Gli Ebrei, i nostri fratelli maggiori, fedeli assertori dell’attesa del Messia che deve ancora venire, che vanno a pregare nelle sinagoghe, si appressano con grande fede al Muro del Pianto, ultimo baluardo delle grandi mura del tempio distrutto dall’imperatore romano Tito nel 70 dopo Cristo, e che vivono la loro quotidianità intrisa di speranza e di terrore. Perché mi sembra ovvio che attorno allo stato di Israele, dalla sua fondazione, si coalizzano in modo ossessivo le forze armate del terrorismo arabo e palestinese. L’atteggiamento del fedele ebreo, mi sembra tanto condizionato da questa situazione concreta di disperazione che immagino preghi Dio che liberi Israele dai nemici che lo opprimono, come tutta la Bibbia ricorda, in particolare nei Salmi.
Vediamo il fedele cristiano, quasi sempre di origine palestinese, che in condizioni di minorità sociale e economica si rivolge fiducioso a Dio-Gesù Cristo nelle tante chiese, tante quante sono le confessioni cristiane presenti a Gerusalemme, pregandolo di concedere la grazia della pace in quel martoriato angolo di mondo da sempre sotto il tiro della violenza e dell’oppressione. Poveri cristiani! Loro veri credenti nella pace e fautori di pace vedersi trattare come fossero dei nemici dello stato di Israele, perché palestinesi in gran parte, e quindi visti con sospetto e diffidenza anche dai loro concittadini musulmani, perché espressione della Chiesa di Roma.
E infine osserviamo il fedele di Allah e seguace del profeta Muhammad che puntualmente cinque volte al giorno prega al richiamo del muezzin e si rivolge ad Allah, clemente e misericordioso, e al venerdì va alla moschea dove a volte viene arringato dagli imam, o dalle altre autorità islamiche, a prepararsi alla guerra e al martirio, pronto per qualunque “intifada” e che cova dal lontano 1948 l’idea della vittoria sullo stato di Israele e proprio per questa terribile determinazione, pronto ad immolarsi suicidandosi, così assassinando altri incolpevoli e inermi cittadini.
Dei tre credenti, mi sembra che il cristiano sia il più esposto alla scomparsa dalla città santa, proprio perché preso tra due blocchi sociali e economici che gli rendono la vita sempre più difficile. D’altra parte i cristiani sono anche gli unici a perseverare nel loro sforzo di dialogare con tutte le altre fedi di quei territori.

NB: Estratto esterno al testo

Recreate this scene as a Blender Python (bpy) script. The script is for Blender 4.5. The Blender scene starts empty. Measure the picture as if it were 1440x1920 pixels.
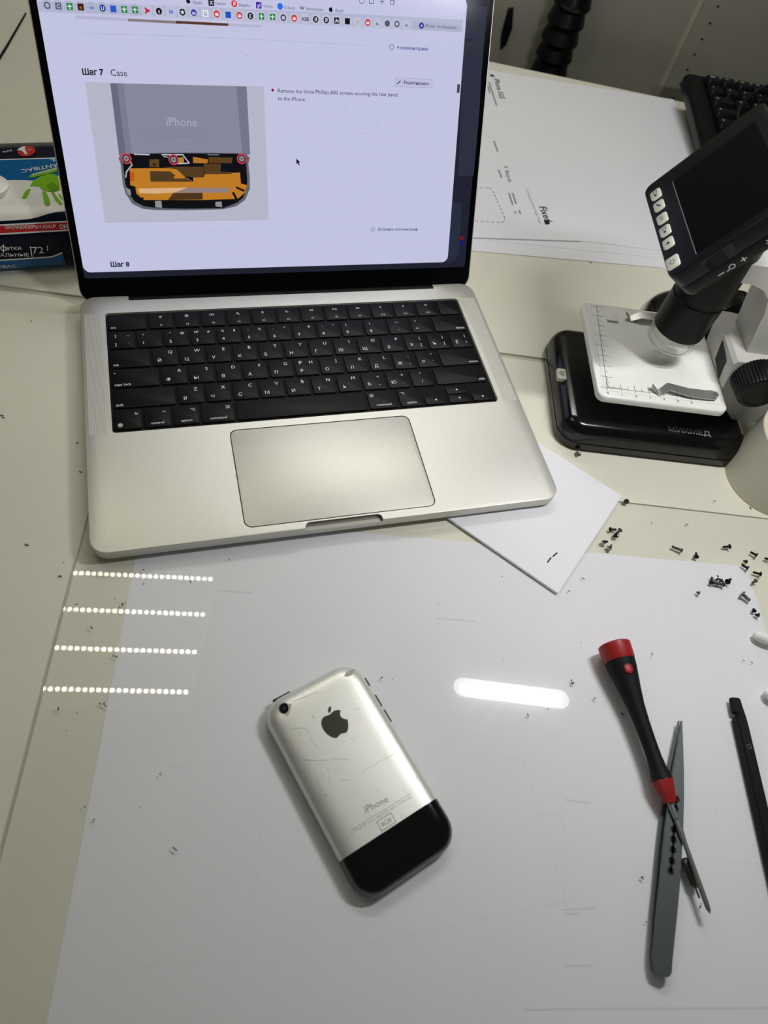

Forse questa cultura di base, che manca sia agli ebrei che ai musulmani, li espone ancora di più ai rischi di esclusione sociale ma nello stesso tempo li rende attori credibili e testimoni convinti della convivenza senza odio e senza terrore.
Ecco perché è importante la presenza cristiana a Gerusalemme. I cristiani che praticano gli insegnamenti di Gesù saranno sempre perseguitati, subiranno sempre le angherie del potere politico e religioso delle altre fedi, però è anche vero che solo i cristiani hanno dalla loro la cultura del dialogo, e bene ha fatto e continua a fare la Chiesa di Roma, prima col Papa Benedetto XVI e ora con Papa Francesco, ad insistere su questo e a mettere in evidenza le contraddizioni di chi vorrebbe, come ai tempi di Gesù, far tacere la voce che stimola alla riflessione e alla conversione dei cuori. Altro che pace islamica! Ricordo banalmente che questa sarebbe possibile solo quando tutta l’umanità fosse musulmana, e quindi sottoposta ad una dittatura del potere religioso.
I cristiani hanno, quindi, un ruolo ancora strategico in quella città e in quei territori, sono ancora come ai tempi di Cristo segno di contraddizione nei riguardi di chi coltiva la violenza e la sopraffazione come criterio guida per il governo dei popoli.
Sono ancora i profeti inascoltati della parola di Dio che chiama tutti i popoli a salire sul suo monte santo!